Bevor sie mit Jesus den Garten verließen, erhob sich zwischen dem jüdischen Hauptmann der Tempelwächter und dem römischen Hauptmann der Kompanie Soldaten ein Streit darüber, wohin sie Jesus bringen sollten. Der Hauptmann der Tempelwächter gab Order, man solle ihn vor Kajaphas, den amtierenden Hohenpriester, führen. Der Hauptmann der römischen Garde befahl, man solle Jesus zum Palast des Hannas, des früheren Hohenpriesters und Schwiegervaters von Kajaphas, schaffen. Und das tat er, weil die Römer gewohnt waren, bei allen Angelegenheiten, die mit dem Vollzug der jüdischen geistlichen Gesetze zu tun hatten, direkt mit Hannas zu verhandeln. Man gehorchte dem Befehl des römischen Hauptmanns, und Jesus wurde zu einer Voruntersuchung zum Hause des Hannas gebracht.
Judas marschierte in der Nähe der Hauptleute und hörte alles mit an, was gesagt wurde. Er nahm aber an der Auseinandersetzung nicht teil, denn weder der jüdische Hauptmann noch der römische Offizier würdigten den Verräter eines Wortes, so sehr verachteten sie ihn.
Etwa zu dieser Zeit erinnerte sich Johannes Zebedäus der Anweisung seines Meisters, immer in seiner Reichweite zu bleiben, und er schloss eiligst zu Jesus auf, der zwischen den beiden Hauptleuten ging. Als der Befehlshaber der Tempelwächter Johannes auf einmal neben sich erblickte, sagte er zu seinem Gehilfen: „Ergreife diesen Mann und fessle ihn. Er ist einer der Mitläufer dieses Kerls hier.“ Aber als der römische Hauptmann dies hörte, sich umschaute und Johannes erblickte, gab er Befehl, der Apostel solle zu ihm herüberkommen und niemand solle ihn behelligen. Dann sagte der römische Hauptmann zu dem jüdischen Hauptmann: „Dieser Mann ist weder ein Verräter noch ein Feigling. Ich habe ihn im Garten gesehen, und er hat nicht das Schwert gezogen, um uns Widerstand zu leisten. Er hat den Mut, sich vorzuwagen, um bei seinem Meister zu sein, und niemand soll Hand an ihn legen. Das römische Gesetz erlaubt, dass jeder Gefangene mindestens einen Freund bei sich habe, wenn er vor dem Richter steht, und dieser Mann soll nicht daran gehindert werden, an der Seite seines Meisters, des Gefangenen, zu bleiben.“ Als Judas das hörte, war er so beschämt und gedemütigt, dass er sich hinter die Marschierenden zurückfallen ließ und allein beim Palast des Hannas eintraf.

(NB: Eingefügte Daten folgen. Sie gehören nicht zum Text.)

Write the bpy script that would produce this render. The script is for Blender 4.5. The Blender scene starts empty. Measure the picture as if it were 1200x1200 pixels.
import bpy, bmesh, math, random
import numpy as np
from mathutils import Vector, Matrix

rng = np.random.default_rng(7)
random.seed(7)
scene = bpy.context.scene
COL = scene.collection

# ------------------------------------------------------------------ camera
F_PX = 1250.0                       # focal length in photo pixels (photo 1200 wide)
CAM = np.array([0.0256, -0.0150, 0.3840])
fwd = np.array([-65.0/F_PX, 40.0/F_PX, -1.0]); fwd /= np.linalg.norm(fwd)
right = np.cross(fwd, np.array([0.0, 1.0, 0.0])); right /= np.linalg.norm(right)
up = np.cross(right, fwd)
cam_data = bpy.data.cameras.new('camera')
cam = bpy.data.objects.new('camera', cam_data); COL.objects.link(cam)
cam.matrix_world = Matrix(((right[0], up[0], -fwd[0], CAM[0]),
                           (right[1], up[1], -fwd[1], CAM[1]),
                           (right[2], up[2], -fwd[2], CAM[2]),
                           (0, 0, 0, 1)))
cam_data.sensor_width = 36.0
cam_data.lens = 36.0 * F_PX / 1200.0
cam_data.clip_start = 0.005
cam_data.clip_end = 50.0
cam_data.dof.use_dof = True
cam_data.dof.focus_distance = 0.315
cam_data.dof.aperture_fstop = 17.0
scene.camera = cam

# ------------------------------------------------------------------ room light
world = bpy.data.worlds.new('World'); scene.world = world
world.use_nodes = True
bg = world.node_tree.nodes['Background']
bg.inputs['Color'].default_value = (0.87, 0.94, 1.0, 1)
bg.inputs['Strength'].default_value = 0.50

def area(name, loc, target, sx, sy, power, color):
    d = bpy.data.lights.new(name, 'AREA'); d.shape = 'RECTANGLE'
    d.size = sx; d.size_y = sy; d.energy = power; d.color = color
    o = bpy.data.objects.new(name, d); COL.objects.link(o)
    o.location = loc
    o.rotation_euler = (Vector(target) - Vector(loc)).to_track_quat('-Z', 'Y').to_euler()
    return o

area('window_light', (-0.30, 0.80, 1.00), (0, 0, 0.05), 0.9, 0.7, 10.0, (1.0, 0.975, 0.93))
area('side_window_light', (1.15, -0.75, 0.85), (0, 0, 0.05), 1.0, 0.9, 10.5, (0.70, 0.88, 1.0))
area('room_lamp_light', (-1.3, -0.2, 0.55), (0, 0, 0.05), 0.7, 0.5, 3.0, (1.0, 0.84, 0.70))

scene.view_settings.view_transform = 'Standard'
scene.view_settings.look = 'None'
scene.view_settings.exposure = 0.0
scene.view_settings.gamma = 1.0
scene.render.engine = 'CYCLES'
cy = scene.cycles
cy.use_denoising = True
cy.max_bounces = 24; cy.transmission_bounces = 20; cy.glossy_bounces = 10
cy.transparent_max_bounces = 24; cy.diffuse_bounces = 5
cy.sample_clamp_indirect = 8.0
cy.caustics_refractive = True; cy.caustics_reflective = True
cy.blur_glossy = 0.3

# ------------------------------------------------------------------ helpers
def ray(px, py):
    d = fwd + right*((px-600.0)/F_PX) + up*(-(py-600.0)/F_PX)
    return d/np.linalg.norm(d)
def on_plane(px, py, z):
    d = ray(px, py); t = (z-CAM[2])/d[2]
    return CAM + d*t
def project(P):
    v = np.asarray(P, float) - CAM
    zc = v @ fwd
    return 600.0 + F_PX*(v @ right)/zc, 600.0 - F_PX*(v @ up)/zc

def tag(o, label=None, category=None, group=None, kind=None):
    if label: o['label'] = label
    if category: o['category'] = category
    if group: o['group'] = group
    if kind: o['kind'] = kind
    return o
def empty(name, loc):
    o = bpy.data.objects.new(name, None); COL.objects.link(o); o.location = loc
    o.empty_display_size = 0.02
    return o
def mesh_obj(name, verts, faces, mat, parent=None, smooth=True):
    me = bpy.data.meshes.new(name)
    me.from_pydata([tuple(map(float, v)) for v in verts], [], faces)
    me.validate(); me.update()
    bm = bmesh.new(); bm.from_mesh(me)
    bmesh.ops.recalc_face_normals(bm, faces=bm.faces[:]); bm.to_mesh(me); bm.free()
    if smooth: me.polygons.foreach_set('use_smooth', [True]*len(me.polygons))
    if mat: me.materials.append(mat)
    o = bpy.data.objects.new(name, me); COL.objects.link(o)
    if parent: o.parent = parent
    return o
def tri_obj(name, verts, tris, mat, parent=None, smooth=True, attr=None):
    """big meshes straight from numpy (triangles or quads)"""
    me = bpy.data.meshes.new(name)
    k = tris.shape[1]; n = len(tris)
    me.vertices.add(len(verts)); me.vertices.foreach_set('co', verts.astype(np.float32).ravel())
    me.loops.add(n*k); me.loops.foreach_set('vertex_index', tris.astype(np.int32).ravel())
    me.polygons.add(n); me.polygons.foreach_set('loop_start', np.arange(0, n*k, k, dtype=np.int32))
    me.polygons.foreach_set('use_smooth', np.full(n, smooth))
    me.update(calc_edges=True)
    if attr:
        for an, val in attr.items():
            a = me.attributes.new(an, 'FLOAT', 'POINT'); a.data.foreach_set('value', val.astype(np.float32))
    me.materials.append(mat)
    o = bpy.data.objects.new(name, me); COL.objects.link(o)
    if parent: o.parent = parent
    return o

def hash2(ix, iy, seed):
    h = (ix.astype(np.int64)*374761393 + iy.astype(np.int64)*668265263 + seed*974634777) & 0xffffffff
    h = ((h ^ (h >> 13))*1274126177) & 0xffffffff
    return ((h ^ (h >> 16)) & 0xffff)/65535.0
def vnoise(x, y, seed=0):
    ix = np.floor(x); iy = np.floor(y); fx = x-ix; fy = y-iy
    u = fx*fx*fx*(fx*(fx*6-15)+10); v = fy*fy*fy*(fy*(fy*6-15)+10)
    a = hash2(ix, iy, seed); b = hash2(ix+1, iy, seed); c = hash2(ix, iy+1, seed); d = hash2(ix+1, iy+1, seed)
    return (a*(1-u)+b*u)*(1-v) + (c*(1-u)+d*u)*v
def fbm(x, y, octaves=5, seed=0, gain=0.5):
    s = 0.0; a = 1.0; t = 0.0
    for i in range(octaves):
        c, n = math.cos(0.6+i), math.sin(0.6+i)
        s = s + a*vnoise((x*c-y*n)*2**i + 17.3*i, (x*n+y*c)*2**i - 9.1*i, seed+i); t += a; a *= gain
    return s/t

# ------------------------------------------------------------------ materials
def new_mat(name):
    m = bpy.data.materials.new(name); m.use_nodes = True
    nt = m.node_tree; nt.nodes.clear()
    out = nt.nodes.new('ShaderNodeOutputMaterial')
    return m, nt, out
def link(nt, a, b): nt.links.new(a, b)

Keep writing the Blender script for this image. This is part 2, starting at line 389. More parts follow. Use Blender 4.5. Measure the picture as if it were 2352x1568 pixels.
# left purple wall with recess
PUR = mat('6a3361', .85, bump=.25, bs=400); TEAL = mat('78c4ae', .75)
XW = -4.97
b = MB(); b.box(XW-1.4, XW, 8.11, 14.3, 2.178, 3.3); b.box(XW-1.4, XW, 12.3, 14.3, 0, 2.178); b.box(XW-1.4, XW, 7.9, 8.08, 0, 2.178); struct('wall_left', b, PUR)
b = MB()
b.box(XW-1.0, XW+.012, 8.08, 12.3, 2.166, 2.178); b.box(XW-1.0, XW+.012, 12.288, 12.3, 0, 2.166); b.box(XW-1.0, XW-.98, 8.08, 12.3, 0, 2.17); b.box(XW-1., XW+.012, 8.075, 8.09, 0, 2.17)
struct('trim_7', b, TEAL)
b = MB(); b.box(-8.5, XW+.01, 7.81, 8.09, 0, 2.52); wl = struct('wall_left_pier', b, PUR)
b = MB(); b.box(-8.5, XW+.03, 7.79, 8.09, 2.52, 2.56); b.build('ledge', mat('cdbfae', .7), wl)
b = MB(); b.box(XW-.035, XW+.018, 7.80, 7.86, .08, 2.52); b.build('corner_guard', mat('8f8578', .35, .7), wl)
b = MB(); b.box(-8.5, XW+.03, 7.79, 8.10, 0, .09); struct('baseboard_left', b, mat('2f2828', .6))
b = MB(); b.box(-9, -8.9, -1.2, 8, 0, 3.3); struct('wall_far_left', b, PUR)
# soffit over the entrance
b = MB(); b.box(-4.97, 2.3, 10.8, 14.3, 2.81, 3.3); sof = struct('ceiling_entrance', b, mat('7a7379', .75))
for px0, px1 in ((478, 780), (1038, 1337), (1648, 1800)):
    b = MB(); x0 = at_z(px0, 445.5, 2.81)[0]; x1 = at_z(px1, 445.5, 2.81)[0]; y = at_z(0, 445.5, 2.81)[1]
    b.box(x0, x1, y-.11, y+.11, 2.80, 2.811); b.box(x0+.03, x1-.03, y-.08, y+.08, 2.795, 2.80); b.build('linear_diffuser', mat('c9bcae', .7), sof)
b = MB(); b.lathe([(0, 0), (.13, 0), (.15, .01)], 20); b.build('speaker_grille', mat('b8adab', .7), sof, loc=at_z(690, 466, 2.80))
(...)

Und das erklärt, weshalb es Johannes Zebedäus erlaubt war, in all den harten Prüfungen dieser Nacht und des nächsten Tages stets in Jesu Nähe zu bleiben. Die Juden wagten nicht, irgendetwas zu Johannes zu sagen oder ihn in irgendeiner Weise zu belästigen, weil er so etwas wie den Status eines römischen Beraters besaß, der zum Beobachter bei den Verhandlungen vor dem jüdischen geistlichen Gerichtshof bestimmt worden war. Die privilegierte Stellung von Johannes wurde noch mehr gefestigt, als der Römer am Eingang zum Palast des Hannas Jesus dem Hauptmann der Tempelwächter übergab, und dabei zu seinem Adjutanten sagte: „Begleite diesen Gefangenen und sorge dafür, dass die Juden ihn nicht ohne die Zustimmung von Pilatus töten. Wache darüber, dass sie ihn nicht ermorden, und sorge dafür, dass es seinem Freund, dem Galiläer, erlaubt wird, dabei zu sein und alles zu beobachten, was vor sich geht.“ Und so war Johannes in der Lage, die ganze Zeit bis zu Jesu Tod am Kreuz in seiner Nähe zu bleiben, während die anderen zehn Apostel gezwungen waren, sich versteckt zu halten. Johannes handelte unter römischem Schutz, und die Juden wagten es bis nach des Meisters Tod nicht, ihn zu belästigen.
Und während des ganzen Weges bis zum Palast des Hannas kam kein Wort über Jesu Lippen. Vom Augenblick seiner Verhaftung bis zum Zeitpunkt seines Erscheinens vor Hannas sprach der Menschensohn kein Wort.